See below.

On Jan 29, 3:47 pm, Streets Of Boston <[email protected]> wrote:
> I'm not sure about DalvikVM, but some compilers take advantage of
> 'final'.
>
> E.g.
> Final variables can be put in registers of the CPU without worrying
> that they may change during execution (constantly moving variable-
> values back and forth from memory to registers could be omitted for
> 'final' vars).
>
> Or the compiler itself may do some better optimization of binary code
> generation if it knows that a variable is 'final' and will never
> change.
>
> ...
>
> On Jan 28, 4:53 am, Tim Russell <[email protected]> wrote:
>
>
>
> > I've seen a lot of use of final for local primitives.
>
> > Presumable to indicate to the compiler that the value shouldn't be changed.
>
> > However, what's the implication of this on Dalvik?
>
> > I believe final local variables are usually placed on the heap for extended
> > lifetime (for use in inner classes), so is their a runtime overhead rather
> > than using simple locals (which use Dalvik registers)?
>
> > Thanks,
> >  Tim

First, let's make sure we're talking about the same thing.

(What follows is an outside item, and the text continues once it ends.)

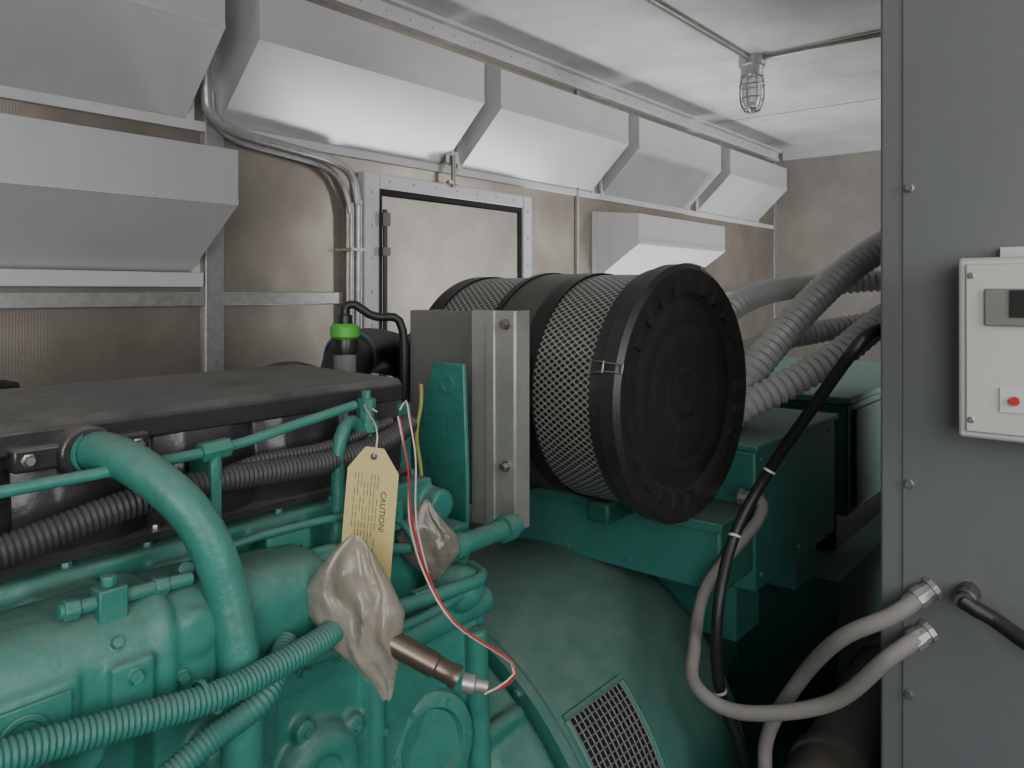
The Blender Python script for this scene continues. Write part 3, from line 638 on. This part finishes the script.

"Variables" are declared in methods. They only exist during the
execution of the method -- or during the lifetime of any internal
methods defined anonymous in classes defined that method.
"Fields" are declared in classes. Their lifetime is exactly that of
the instance. (There is an invisible reference to that instance in any
nested non-static classes, or executions of methods, or potentially,
methods on classes defined within methods).

"Scope" generally is used to refer to "lexical scope" -- that is,
which part of the code you can reference a variable.
"Lifetime" is used to refer to how long an object, or a variable's
value exists.

Generally speaking, variables will be on the stack, while fields will
be within instances, which are always in the heap. Variables which are
declared final, and which are referenced by methods of anonymous inner
classes, MAY be copied to the heap as part of the implementation.
That's hidden, and not important to you, unless you're counting the
byte cost of an inner class instance.

Actually, (assuming you're really talking about variables, and not
fields, see below) compilers could do the optimization you describe,
but I doubt it, because it would be lame. Here's why:

The optimization you describe can be done for any variable which IS
NOT assigned.
A final variable CAN NOT be assigned. This is a subset of the above
category.

All Java compilers, as part of required error checking (including the
check for "definite assignment") know specifically whether a variable
is assigned. That is, they know the complete, larger set to which they
can apply the optimization -- without the 'final' to act as a hint.

So I doubt they actually fail to optimize unless you supply 'final'.

It's not impossible though -- some compiler writer could have decided
to use it as a user-hint as to what might be optimal. However, since
users are unaware of it -- it's not part of the language, and users
really don't know the tradeoffs -- they're complex and hard for even
compilers do to well -- this would be more of a misfeature, resulting
in a net slowdown over all the code.

As to 'final' and inner methods -- I am baffled why that's still in
the language. Guy Steele (the author of the Java Spec) very definitely
knows how to remove that restriction. It's not in compilers he wrote
for Lisp and Scheme. Actually, he knows more than one way. So I'm
puzzled why we have to do all these weird workarounds the compiler
could do for us.

As to whether this is a documented feature of Java -- definitely.

The situation with final fields is a bit different. For one thing,
those can be accessed via reflection, so the compiler won't really
know. There, 'final' can and does affect compilation, often including
inlining. I think it only happens within the class in question --
other classes might change between when your code is compiled and when
it runs. That could be handled by a clever classloader, but I'm not
aware of it being done. But it's the sort of thing dex might do.